A review by lgpiper
Little Green by Walter Mosley

3.0

Apparently after Blonde Faith(6 years ago), Easy Rawlins didn't die after all. Here's the sequel. There's also one after this, Rose Gold, but the library isn't carrying that one yet.

Anyway, Easy Rawlins gets involved with finding and then protecting a young man who got implicated in the theft of a boat load of drug money. He had become involved inadvertantly because he met a hippy who kissed him and passed over a tab of acid from her tongue. It's rather convoluted. Interesting description of hippy life in those days, I guess. Actually, the book takes place in 1967, and I wasn't really aware of hippies myself until 1968. Perhaps they took a bit of time to get from California to Boston.

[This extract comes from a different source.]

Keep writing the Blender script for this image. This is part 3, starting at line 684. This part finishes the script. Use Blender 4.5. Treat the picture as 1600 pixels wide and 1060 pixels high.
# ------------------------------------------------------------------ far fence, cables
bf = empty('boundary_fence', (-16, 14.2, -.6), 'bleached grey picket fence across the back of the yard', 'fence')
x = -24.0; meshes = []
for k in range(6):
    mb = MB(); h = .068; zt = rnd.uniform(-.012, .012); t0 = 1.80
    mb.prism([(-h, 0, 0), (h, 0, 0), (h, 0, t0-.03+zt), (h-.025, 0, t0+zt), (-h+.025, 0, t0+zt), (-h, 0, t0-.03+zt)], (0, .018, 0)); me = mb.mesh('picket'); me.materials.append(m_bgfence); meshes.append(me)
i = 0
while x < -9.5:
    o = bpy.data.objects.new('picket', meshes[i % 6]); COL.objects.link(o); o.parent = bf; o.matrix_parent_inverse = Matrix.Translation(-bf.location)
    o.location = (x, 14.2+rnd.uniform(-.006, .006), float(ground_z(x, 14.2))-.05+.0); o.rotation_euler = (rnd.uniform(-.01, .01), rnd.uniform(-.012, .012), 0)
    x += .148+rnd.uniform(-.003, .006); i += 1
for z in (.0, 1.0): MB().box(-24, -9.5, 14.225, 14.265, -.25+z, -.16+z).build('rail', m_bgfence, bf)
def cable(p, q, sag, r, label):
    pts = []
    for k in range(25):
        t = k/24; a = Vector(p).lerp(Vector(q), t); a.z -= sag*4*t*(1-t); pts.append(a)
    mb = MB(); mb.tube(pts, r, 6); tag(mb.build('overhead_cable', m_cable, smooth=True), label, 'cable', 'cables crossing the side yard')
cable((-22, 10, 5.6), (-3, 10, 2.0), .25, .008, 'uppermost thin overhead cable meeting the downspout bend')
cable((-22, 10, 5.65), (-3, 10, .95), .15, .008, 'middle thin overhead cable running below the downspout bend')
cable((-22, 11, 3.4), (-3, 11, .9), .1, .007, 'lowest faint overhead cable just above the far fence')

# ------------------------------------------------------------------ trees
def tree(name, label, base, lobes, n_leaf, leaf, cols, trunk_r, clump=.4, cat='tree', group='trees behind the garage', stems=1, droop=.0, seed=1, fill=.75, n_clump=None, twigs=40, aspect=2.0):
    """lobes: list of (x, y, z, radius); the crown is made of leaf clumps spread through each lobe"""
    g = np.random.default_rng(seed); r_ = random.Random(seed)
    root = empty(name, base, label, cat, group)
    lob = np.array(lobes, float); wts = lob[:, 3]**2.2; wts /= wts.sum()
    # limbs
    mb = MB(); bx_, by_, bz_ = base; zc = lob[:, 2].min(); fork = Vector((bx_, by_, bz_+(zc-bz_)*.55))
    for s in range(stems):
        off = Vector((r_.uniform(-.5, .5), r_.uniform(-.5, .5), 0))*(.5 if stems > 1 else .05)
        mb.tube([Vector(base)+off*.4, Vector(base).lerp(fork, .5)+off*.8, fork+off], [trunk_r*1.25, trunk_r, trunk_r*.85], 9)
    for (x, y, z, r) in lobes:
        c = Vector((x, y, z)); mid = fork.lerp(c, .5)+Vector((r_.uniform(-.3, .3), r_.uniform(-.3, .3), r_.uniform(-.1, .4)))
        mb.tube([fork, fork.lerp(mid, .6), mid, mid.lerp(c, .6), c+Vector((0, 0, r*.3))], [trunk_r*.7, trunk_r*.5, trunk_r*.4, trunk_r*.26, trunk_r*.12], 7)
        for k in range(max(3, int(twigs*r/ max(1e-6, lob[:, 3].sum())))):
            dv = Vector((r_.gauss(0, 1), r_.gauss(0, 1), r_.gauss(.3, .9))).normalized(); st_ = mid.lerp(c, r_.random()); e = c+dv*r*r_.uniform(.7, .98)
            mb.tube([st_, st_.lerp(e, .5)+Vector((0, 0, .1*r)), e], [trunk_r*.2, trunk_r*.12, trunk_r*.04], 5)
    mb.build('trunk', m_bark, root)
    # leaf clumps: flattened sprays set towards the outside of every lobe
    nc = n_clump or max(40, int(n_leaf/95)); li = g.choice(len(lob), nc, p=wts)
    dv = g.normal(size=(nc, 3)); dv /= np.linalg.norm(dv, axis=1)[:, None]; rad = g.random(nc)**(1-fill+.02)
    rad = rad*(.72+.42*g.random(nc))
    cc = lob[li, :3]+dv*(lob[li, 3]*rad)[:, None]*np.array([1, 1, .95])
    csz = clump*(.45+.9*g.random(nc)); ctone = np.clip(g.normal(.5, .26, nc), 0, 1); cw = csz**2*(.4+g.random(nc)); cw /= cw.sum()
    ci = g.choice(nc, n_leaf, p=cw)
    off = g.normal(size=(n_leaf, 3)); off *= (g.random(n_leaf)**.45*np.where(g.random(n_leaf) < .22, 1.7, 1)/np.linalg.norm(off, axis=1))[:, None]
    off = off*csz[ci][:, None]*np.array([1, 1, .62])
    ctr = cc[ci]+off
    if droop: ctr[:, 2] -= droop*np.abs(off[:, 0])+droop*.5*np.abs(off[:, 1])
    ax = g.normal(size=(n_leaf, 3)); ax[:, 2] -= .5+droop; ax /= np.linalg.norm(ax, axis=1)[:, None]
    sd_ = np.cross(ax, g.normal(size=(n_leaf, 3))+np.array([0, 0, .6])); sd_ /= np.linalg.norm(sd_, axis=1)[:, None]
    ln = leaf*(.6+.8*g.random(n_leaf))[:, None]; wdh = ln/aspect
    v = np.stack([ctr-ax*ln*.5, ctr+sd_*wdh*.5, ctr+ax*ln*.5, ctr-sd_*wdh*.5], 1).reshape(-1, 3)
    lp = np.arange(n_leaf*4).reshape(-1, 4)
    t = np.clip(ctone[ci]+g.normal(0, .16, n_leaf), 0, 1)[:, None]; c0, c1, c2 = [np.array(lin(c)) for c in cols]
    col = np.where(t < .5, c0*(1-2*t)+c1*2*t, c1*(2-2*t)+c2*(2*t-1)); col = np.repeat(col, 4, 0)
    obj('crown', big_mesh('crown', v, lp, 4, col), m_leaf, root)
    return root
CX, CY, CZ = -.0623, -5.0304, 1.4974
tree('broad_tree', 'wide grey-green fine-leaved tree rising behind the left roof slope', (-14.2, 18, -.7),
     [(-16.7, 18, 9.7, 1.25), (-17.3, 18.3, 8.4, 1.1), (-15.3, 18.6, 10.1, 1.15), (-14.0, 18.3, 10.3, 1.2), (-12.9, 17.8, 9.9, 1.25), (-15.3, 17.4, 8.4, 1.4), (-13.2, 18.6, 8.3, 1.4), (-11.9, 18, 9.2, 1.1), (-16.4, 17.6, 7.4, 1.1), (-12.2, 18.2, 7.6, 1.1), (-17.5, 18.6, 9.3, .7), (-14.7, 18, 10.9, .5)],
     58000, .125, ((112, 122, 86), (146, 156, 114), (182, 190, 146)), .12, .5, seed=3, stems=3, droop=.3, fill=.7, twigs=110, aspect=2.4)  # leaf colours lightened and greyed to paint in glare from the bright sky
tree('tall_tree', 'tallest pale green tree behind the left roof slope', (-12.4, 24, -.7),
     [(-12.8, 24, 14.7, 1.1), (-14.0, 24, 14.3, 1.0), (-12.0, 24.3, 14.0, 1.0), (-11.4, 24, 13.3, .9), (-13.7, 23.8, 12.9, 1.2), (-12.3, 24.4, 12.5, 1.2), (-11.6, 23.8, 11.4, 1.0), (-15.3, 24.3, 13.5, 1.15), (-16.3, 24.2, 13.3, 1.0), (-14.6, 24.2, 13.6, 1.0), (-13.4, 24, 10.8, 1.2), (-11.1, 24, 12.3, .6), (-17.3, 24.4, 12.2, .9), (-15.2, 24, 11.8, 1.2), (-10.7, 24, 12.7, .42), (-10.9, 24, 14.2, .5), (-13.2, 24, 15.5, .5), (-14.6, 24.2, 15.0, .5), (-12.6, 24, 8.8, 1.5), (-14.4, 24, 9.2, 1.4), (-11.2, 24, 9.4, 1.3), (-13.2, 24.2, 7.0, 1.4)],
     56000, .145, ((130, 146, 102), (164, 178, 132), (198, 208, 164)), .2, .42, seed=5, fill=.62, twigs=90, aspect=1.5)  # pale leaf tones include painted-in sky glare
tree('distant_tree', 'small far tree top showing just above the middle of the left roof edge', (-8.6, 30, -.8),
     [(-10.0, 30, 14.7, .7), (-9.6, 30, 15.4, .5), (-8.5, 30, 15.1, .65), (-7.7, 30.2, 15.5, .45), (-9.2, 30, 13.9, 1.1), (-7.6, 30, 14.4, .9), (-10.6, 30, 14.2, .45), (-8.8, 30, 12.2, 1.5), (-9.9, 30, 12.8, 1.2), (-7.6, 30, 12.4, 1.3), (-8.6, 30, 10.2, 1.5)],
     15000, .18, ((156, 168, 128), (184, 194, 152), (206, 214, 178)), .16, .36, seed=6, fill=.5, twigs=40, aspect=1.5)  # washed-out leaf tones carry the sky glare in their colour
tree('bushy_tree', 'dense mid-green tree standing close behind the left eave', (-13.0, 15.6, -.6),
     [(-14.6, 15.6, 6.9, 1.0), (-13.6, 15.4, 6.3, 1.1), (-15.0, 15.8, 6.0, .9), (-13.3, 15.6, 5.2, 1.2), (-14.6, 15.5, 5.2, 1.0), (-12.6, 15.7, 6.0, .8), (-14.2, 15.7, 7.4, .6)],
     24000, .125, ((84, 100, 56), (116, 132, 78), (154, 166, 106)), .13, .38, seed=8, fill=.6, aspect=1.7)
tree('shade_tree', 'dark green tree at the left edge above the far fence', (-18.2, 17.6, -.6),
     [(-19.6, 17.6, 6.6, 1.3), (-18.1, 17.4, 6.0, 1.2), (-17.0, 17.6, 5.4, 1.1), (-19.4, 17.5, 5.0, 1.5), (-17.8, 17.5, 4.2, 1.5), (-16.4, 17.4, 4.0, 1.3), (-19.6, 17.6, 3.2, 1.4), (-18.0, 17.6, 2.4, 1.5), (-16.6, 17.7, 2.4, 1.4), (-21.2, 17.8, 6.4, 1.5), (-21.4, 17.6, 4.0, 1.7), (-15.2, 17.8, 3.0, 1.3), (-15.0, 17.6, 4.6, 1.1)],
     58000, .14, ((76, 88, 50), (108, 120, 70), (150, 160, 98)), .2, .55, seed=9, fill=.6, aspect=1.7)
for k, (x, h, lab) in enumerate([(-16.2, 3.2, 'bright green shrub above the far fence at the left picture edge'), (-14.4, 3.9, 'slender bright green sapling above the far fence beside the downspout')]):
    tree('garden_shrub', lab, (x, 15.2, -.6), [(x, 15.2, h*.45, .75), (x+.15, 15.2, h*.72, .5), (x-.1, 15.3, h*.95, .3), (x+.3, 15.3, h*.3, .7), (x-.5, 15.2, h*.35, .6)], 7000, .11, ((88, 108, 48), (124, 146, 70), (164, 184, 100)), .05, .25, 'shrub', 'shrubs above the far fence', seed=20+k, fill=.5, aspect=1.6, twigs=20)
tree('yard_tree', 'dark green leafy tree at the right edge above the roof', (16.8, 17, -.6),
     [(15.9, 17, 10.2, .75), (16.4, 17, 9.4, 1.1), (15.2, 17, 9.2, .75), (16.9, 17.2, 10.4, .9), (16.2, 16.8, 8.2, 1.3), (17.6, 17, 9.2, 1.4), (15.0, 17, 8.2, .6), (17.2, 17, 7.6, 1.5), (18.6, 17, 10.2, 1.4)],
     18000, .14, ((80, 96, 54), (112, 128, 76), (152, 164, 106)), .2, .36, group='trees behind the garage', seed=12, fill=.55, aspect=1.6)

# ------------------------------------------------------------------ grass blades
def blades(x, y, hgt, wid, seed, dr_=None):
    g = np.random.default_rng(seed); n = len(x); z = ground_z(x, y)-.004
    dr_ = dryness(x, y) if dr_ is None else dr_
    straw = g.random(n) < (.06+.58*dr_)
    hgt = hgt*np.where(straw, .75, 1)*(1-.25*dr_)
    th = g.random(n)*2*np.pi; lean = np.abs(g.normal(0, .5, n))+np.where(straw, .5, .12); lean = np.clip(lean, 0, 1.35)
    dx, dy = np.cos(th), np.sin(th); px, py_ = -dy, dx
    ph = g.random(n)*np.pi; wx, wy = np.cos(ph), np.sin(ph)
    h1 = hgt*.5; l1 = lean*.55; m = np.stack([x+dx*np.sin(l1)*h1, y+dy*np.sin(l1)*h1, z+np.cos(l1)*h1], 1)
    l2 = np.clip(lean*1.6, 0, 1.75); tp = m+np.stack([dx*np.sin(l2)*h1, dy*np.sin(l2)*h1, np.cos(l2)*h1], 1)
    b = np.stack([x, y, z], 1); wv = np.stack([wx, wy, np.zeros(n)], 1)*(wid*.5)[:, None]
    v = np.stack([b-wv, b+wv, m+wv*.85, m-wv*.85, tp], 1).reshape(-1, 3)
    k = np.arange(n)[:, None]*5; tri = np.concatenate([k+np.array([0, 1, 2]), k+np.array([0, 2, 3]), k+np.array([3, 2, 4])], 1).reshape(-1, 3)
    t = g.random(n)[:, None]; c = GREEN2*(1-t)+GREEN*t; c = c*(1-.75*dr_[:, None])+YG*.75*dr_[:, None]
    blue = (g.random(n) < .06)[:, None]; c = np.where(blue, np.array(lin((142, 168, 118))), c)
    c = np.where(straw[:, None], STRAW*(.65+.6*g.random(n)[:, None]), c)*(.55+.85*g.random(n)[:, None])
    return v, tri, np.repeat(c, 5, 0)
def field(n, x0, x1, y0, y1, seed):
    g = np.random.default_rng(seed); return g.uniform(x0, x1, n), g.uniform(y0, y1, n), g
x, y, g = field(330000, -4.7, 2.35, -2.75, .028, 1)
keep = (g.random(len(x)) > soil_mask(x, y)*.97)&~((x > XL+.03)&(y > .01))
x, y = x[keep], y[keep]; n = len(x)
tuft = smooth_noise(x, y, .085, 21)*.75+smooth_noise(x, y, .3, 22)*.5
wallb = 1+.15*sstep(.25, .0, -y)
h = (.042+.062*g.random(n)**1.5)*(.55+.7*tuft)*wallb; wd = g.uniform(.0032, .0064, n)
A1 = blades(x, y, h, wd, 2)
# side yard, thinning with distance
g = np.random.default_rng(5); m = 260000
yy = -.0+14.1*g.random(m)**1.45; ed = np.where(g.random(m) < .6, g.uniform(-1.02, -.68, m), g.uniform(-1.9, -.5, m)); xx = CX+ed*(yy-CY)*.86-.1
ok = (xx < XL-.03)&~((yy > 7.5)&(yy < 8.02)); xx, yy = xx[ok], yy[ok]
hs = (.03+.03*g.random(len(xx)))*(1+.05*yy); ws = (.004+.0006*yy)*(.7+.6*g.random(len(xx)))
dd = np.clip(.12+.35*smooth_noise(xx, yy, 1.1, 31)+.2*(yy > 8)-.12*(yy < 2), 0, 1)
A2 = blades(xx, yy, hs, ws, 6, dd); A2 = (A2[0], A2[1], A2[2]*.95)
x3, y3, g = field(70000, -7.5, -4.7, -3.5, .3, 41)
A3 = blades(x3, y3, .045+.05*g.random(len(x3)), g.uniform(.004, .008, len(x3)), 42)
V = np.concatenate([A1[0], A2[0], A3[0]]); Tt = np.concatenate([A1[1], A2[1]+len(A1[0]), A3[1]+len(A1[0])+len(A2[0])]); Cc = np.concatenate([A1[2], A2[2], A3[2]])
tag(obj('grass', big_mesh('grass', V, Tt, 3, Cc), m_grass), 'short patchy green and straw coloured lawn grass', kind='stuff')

Interesting that while I was reading this, the police in Ferguson, MO shot and killed a young, unarmed black man for no apparent reason other than that he was black, which in their eyes made him suspicious. It seems that the attitudes of 1960s cops and those of today haven't changed all that much. To be young and black in America still makes one a suspicious character. One of the reasons I've taken to reading Mosley is because he tells me what it's like to be black in America. There's quite a lot about which those of us ensconced in our white suburbs have no clue. It's sad really, because it means we make bad choices regarding public policy. We believe things that aren't true, and then "fix" the problems of our fantasies, rather than those of actual realities. We'd be in a better place in America if the congress critters spent more time reading Mosley than they apparently do in reading the sophomoric diatribes of Ayn Rand.